The Department of Public Service Administration, together with the National School of Government, plays a critical role in creating an enabling environment to guarantee that government departments that provide services have the necessary capacity to carry out their duty. Over the 2025/26 financial year, the department will focus on expanding the battle against corruption in the public sector, monitoring the implementation of the professionalization framework, ensuring adherence to Batho Pele principles, and finalising critical bills that enable the department and its entities to function optimally.

The introduction of the National Anti-Corruption hotline signifies the resolve by PSC to annihilate the scourge of corruption that has engulfed the state for far too long. It is promising to see the budget allocation increase for the Integrity Anti-Corruption Programme. The PSC is required by the Constitution to exercise its powers and to perform its functions without fear, favour or prejudice. The Constitution links the PSC’s independence firmly with its impartiality, and no organ of state may interfere with the functioning of the PSC.

Honourable Speaker, a common denominator in the Auditor General’s report, as well as Budget Reviews and Recommendations, is that departments, provinces, and local governments lack skills matching. Most of these entities’ inability to perform optimally is due to the appointment of personnel without relevant and requisite skills in critical positions. The ANC-led 6th administration has introduced a professionalization framework to enable the PSC to enforce merit-based employment and ensure suitable candidates are appointed. This is a win against nepotism, maladministration, and incompetence.

With the current budget, the Department will conduct collective bargaining and create an enabling environment for public services staff to ensure an environment that encourages productivity, resulting in the ideal levels of service delivery to residents.

Honourable Member, it is worth noting that we are creating the present and ultimately the future on the womb of the past; consequently, the present will have the birthmark and the semblance of the past. The semblance of a litany of grafts, nepotism, maladministration, and recent revelation of ghost workers, which were characterised as state capture, has been challenged head-on but not annihilated.
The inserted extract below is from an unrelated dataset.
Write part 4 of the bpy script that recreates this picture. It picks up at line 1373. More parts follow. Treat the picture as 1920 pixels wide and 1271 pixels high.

Public service is still facing several corruption challenges stemming from the unethical behaviour of some of its rank and file staff members. To overcome rampant corruption department has initiated the investigation of a lifestyle audit among its staff to root out undesirable members and enforce consequence management in all state institutions.

Honourable Members, one of the crises that bedevils the government is the issue of youth unemployment. We cannot underestimate the anxiety that comes with joblessness. Although the employment of youth without the requirement of experience has increased over the last financial year, it is still very low for an acceptable standard. It is worth noting that the budget has approved and funded the voluntary early retirement; this initiative will open more space for the young graduates without disproportionately increasing the wage bill. There shall be a delicate balance between opening doors for fresh blood, innovation, and new thinking, and the retention of critical skills for institutional memory and progress. Losing critical skills would be characterised as a regression in the country’s development.

The current epoch epitomizes what the father of our nation once said, “After climbing a great hill, one only finds that there are many more hills to climb”. The challenges we are facing need resilience, perseverance, dedication, and all hands on deck.